I don't really understand your righteous anger about the subject. I
agree, a lot of "indie" folks were nerds or burnouts or losers from
high school, who now have carved out their own social scene.
You're almost right, but the tense is wrong. They still are, for the most part, "burnouts" and "losers" who have glommed on to existing social scenes (to the point of essentially driving out the people who actually did carve out those scenes to begin with). Like the music they support, these scenes have become about the appearance of independence, rather than the reality of it.
Countercultures are created by groups who feel persecuted or rejected
from the mainstream. I'm not trying to defend presumptuous assholes, or
anyone who drinks PBR. All social groups include people who believe
their self-worth is based on possessions and tastes.
But contemporary indie/hipster culture is almost entirely defined by its status markers, albeit in an inverted version of the traditional mainstream obsession with popularity, these status markers are constantly in flux in a race to the bottom (exclusivity through obscurity). I repeat yet again: shell game.
It's silly to
claim that hipsters are the only people who judge others based on
esoteric criteria.
No one has claimed otherwise.
People who do that are assholes and phonies, no
argument. People of a certain age strive to form their own scene, where
they can be accepted and understood, to whatever degree they please.
Raging against being young and insecure is fruitless. You can't argue
with a cultural fact.
No one is against being "young and insecure," I just question the practice of deifying that state as if it were culturally revelatory.
Mostly I was trying to say that enjoying "indie" music isn't a crime,
just a matter of taste. I believe that talented bands, whether or not
they're derrived from 70s era rock or pyschedelic pop or whatever,
exist outside the mainstream, and these bands aren't given a chance to
become as successful as the garbage that gets radio play.
I think you'd have a really hard time arguing that most indie actually sits outside the "mainstream" in any sense but a narrow count of units moved: most of it amounts to little more than tarted up expressions of styles already well-known to the mainstream.
I've never heard of Ear Pwr in my life. With 150,000 myspace views,
it's a bit of a stretch to call them "indie dance darlings".
But that's just the indie shell game in action, isn't it? You're only the scene "darlings" until someone has heard of you.
I can't
really see anyone holding them up as legitimate artists either, just a
bunch of kids that like dancing and having fun and being goofy. That's
the real problem with these hipster/scenester/indie labels, they don't
really mean shit, or rather they mean too much shit.

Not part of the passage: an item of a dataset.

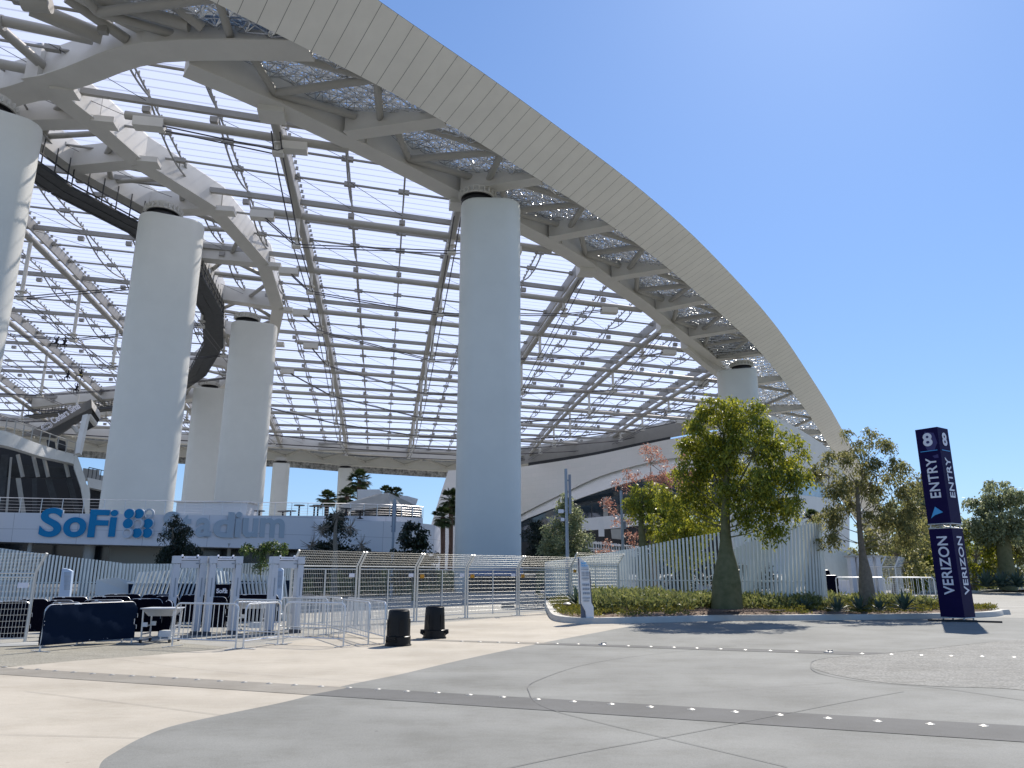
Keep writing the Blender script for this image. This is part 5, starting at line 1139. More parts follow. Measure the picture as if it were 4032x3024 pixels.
mb.build('dot_emblem', M_PRINTW, SB)
# ================================================================== mesh fence panels
def meshpanel(A, B, label, kick=V((.26, -.24, 0)), H=1.84, top=.46, tags=(1, 1), left=False, zb=0.0, ws=.068, wr=1.0, group='white welded mesh fence panels'):
    A = V((A[0], A[1], zb)); B = V((B[0], B[1], zb)); root = empty('mesh_fence_panel', A, label, 'fence panel', group); d = (B-A); Ln = d.length; d.normalize(); nn = V((d.y, -d.x, 0))
    kv = kick+V((0, 0, top))
    for p, q in ((A+d*.06, 'post'), (B-d*.06, 'post')): MB().path([p+V((0, 0, .02)), p+V((0, 0, H)), p+V((0, 0, H))+kv], .032, 7).build('post', M_FENCE, root, True)
    mb = MB()
    for z_ in (.14, H-.09, H): mb.tube(A+d*.08+V((0, 0, z_)), B-d*.08+V((0, 0, z_)), .022 if z_ != .14 else .014, 6)
    m_ = (A+B)/2; mb.tube(m_+V((0, 0, .1)), m_+V((0, 0, H-.09)), .02, 6); mb.build('frame', M_FENCE, root, True)
    mb = MB(); k = .12
    while k < Ln-.1:
        p = A+d*k; mb.tube(p+V((0, 0, .14)), p+V((0, 0, H-.06)), .0042*wr, 3, cap=False); mb.tube(p+V((0, 0, H)), p+V((0, 0, H))+kv*1.02, .0042*wr, 3, cap=False); k += ws
    z_ = .26
    while z_ < H-.1: mb.tube(A+d*.07+V((0, 0, z_)), B-d*.07+V((0, 0, z_)), .0034, 3, cap=False); z_ += .135
    for t in (.2, .36, .52, .68, .84, .98): mb.tube(A+d*.07+V((0, 0, H))+kv*t, B-d*.07+V((0, 0, H))+kv*t, .0034, 3, cap=False)
    mb.build('wire_mesh', M_FENCE, root)
    for p in (A+d*.1, B-d*.1): MB().box(p+V((0, 0, .012)), (.55, .12, .015), math.atan2(nn.y, nn.x)).build('foot_plate', M_FENCE, root)
    if tags[0]: MB().box(A+d*.26+nn*.03+V((0, 0, H-.32)), (.19, .01, .13), math.atan2(d.y, d.x)).build('warning_tag', M_YEL, root)
    if tags[1]: MB().box(B-d*.28+nn*.03+V((0, 0, H-.28)), (.22, .01, .12), math.atan2(d.y, d.x)).build('blank_tag', M_PRINTW, root)
    return root
FPp = [atz(1190, 2478), atz(1392, 2462), g(1634, 2446), g(1835, 2433), g(2040, 2423), V((2.55, 33.3, 0)), V((5.0, 35.6, 0))]
FPp[1] = FPp[2]+(FPp[2]-FPp[3])*1.0; FPp[0] = FPp[1]+(FPp[1]-FPp[2])
lbs = ['white mesh fence panel with outward-bent top, immediately right of the rightmost metal detector', 'white mesh fence panel with outward-bent top, second right of the metal detectors', 'white mesh fence panel with outward-bent top, above and left of the second upturned bin', 'white mesh fence panel with outward-bent top, in front of the middle column base', 'white mesh fence panel in front of the stacked metal frames by the planter', 'white mesh fence panel standing in the planter, behind the information kiosk']
for k in range(6): meshpanel(FPp[k], FPp[k+1], lbs[k], tags=((1, 1), (0, 1), (1, 1), (1, 1), (1, 0), (1, 0))[k], zb=0 if k < 5 else .2)
lp = V((-11.35, 18.3, 0)); meshpanel(lp+V((-3.2, -1.2, 0)), lp, 'leftmost white mesh fence panel with sagging bent top, cut by the left edge', kick=V((.26, -.1, 0)), H=1.62, tags=(0, 1))
meshpanel(lp+V((-6.5, -2.4, 0)), lp+V((-3.25, -1.2, 0)), 'white mesh fence panel beyond the left edge of the leftmost visible one', kick=V((.26, -.1, 0)), H=1.62)
o = MB().hexa([V((-16, 15.3, .02)), V((-10.9, 17.9, .02)), V((-10.7, 18.5, .02)), V((-16, 16.6, .02))], [V((-16, 15.4, .06)), V((-10.9, 18.0, .06)), V((-10.75, 18.45, .06)), V((-16, 16.5, .06))]).build('ramp_plate', M_WALLG); tag(o, 'flat grey ramp plate lying under the leftmost mesh fence panel', 'plate')
# ================================================================== crowd barriers
def barrier(A, B, label, cover_=None, h=.95, zb=0.0, bars=None, th=1.0, name='crowd_barrier', group='silver crowd barriers', gap=.13):
    A = V((A.x, A.y, zb)); B = V((B.x, B.y, zb)); d = B-A; Ln = d.length; d.normalize(); nn = V((d.y, -d.x, 0)); root = empty(name, A, label, 'barrier', group)
    z0 = .17; r_ = .13; P = lambda s, z: A+d*s+V((0, 0, z)); pts = [P(.03, .0), P(.03, h-r_)]
    for k in range(1, 6): a = math.pi/2*k/5; pts.append(P(.03+r_*(1-math.cos(a)), h-r_+r_*math.sin(a)))
    for k in range(0, 6): a = math.pi/2*k/5; pts.append(P(Ln-.03-r_+r_*math.sin(a), h-r_+r_*math.cos(a)))
    pts.append(P(Ln-.03, 0)); mb = MB(); mb.path(pts, .0195*th, 7); mb.tube(P(.03, z0), P(Ln-.03, z0), .017*th, 6)
    mb.build('frame', M_FINE, root, True)
    nb = max(4, int((Ln-.1)/gap)); mb = MB()
    for k in range(1, nb): s = .03+(Ln-.06)*k/nb; mb.tube(P(s, z0), P(s, h-.02), .0085*th, 5)
    if not cover_: mb.build('bars', M_FINE, root, True)
    for s in (.05, Ln-.05): MB().bar(P(s, .015)-nn*.3, P(s, .015)+nn*.3, .05, .012).build('foot', M_FINE, root)
    mb = MB()
    for z_ in (.42, .68): mb.path([P(Ln-.02, z_), P(Ln+.05, z_), P(Ln+.055, z_-.09)], .008, 5)
    mb.build('hooks', M_FINE, root)
    if cover_:
        mb = MB(); nx, ny = 20, 10
        for side in (-1, 1):
            b = len(mb.v)
            for j in range(ny+1):
                for i in range(nx+1):
                    s = .0+Ln*i/nx; z_ = .13+(h-.12)*j/ny; e = min(s, Ln-s)
                    if e < .12 and z_ > h-.13: z_ = min(z_, h-.13+math.sqrt(max(0, .0169-(.13-e)**2)))
                    wv = (.03+.008*math.sin(i*1.7+j*.6)+.012*math.sin(j*.9+i*.35))*side; mb.v.append(tuple(P(s, z_)+nn*wv))
            for j in range(ny):
                for i in range(nx): q = b+j*(nx+1)+i; mb.f.append((q, q+1, q+nx+2, q+nx+1))
        mb.build('cover', cover_, root, True)
    return root
def gb(x, y): return g(x, y)
cb = barrier(gb(150, 2568), gb(521, 2534), 'crowd barrier wrapped in a navy cover, front left beside the leftmost mesh panel', cover_=M_NAVY, group=None)
for p in ((673, 2546), (931, 2557), 'silver crowd barrier at the front, nearest the wheeled inspection table'), ((953, 2557), (1096, 2537), 'silver crowd barrier at the front, second from the inspection table, set at an angle'), ((1109, 2537), (1356, 2547), 'silver crowd barrier at the front, third from the inspection table'), ((1303, 2497), (1451, 2540), 'silver crowd barrier receding behind the front ones, second from the right end'), ((1362, 2490), (1514, 2537), 'silver crowd barrier closest to the first upturned bin'), ((1150, 2478), (1344, 2490), 'silver crowd barrier farthest back, near the foot of the mesh fence'), ((1095, 2490), (1287, 2500), 'silver crowd barrier in the second row, in front of the third metal detector'), ((909, 2508), (1100, 2518), 'silver crowd barrier between the second and third metal detectors'):
    barrier(gb(*p[0]), gb(*p[1]), p[2], group='silver crowd barriers')
def topd(y, h=.95): return (H0-h)/math.tan(math.atan((y-CY)/F)-PIT)
blk = [(186, 327, 2361), (338, 500, 2363), (174, 295, 2351), (318, 492, 2352), (194, 344, 2340), (350, 512, 2340), (399, 550, 2332), (552, 700, 2334), (500, 640, 2350), (600, 703, 2341), (640, 680, 2357), (706, 812, 2337), (800, 893, 2346), (892, 1096, 2338), (60, 190, 2345), (-60, 120, 2352)]
for k, (x0, x1, y) in enumerate(blk):
    d0 = max(20.6+.25*(k % 4), topd(y)); A = atd(x0, 2400, d0*1.01); B = atd(x1, 2400, d0); A.z = B.z = 0
    barrier(A, B, 'row of crowd barrier wrapped in a black cover, in the packed queue behind the navy one' if False else ('black-covered crowd barrier in the packed rows, ' + ['just above the navy barrier at its left end', 'just above the navy barrier at its right end', 'second row up, at the left post', 'second row up, above the navy barrier middle', 'third row up, at the left post', 'third row up, right of the left information board', 'highest row, left of the leaning slats', 'highest row, below the leaning slats', 'left of the inspection table', 'behind the left leg of the first metal detector', 'short one touching the first metal detector', 'seen through the first metal detector', 'between the first and second metal detectors', 'long one below the left-leaning slats', 'seen through the leftmost mesh panel, right half', 'seen through the leftmost mesh panel, left half'][k]), cover_=M_BLACKF, group='black-covered crowd barriers', gap=.5)
# far right barriers
for A_, B_, lb in (((3296, 2360), (3492, 2362), 'distant silver crowd barrier behind the slender bottle tree trunk'), ((3500, 2362), (3688, 2364), 'distant silver crowd barrier just left of the entry sign'), ((3510, 2350), (3640, 2352), 'distant silver crowd barrier directly behind the one left of the entry sign')):
    A, B = [atd(x_, 2350, 50 if y_ > 2352 else 53) for x_, y_ in (A_, B_)]; barrier(A, B, lb, h=1.4, gap=.26, th=1.7, group='distant silver crowd barriers')
A, B = atd(3222, 2300, 54), atd(3302, 2300, 54); barrier(A, B, 'distant black-covered barrier right of the slat fence end', cover_=M_BLACKF, h=1.5, group=None)
A, B = atd(3222, 2300, 56), atd(3272, 2300, 56); barrier(A, B, 'smaller distant black-covered barrier above the other, right of the slat fence end', cover_=M_BLACKF, h=1.85, group=None)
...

But that's sort of the point: there's no real difference between the "indie" artists you put on the pedestal and the "mainstream" artists you deride as soulless money whores. Take album sales out of the equation, and there's nothing really to choose from between Lady Gaga and her indie dance equivalents, and, for all the lit-major pretentiousness adopted by the Decemberists, they're still a lot closer to Coldplay than to the artists they clearly would like to be compared to. Shell. Game.
You are condemning people you don't know based on their taste in music
and attire, which is what you complain about hipsters doing. What's the
difference?
For starters, I'm not claiming that my views are original or fetishizing my tastes as if they were some grand morality play being acted out against a backdrop of evil corporations out to crush art.
You only give credence to judgmental cocks by hating them
so much. Is everyone in skinny jeans and flannel a pretentious
douchebag who listens to trashy dance pop and art rock?
When I meet one who isn't, I'll let you know.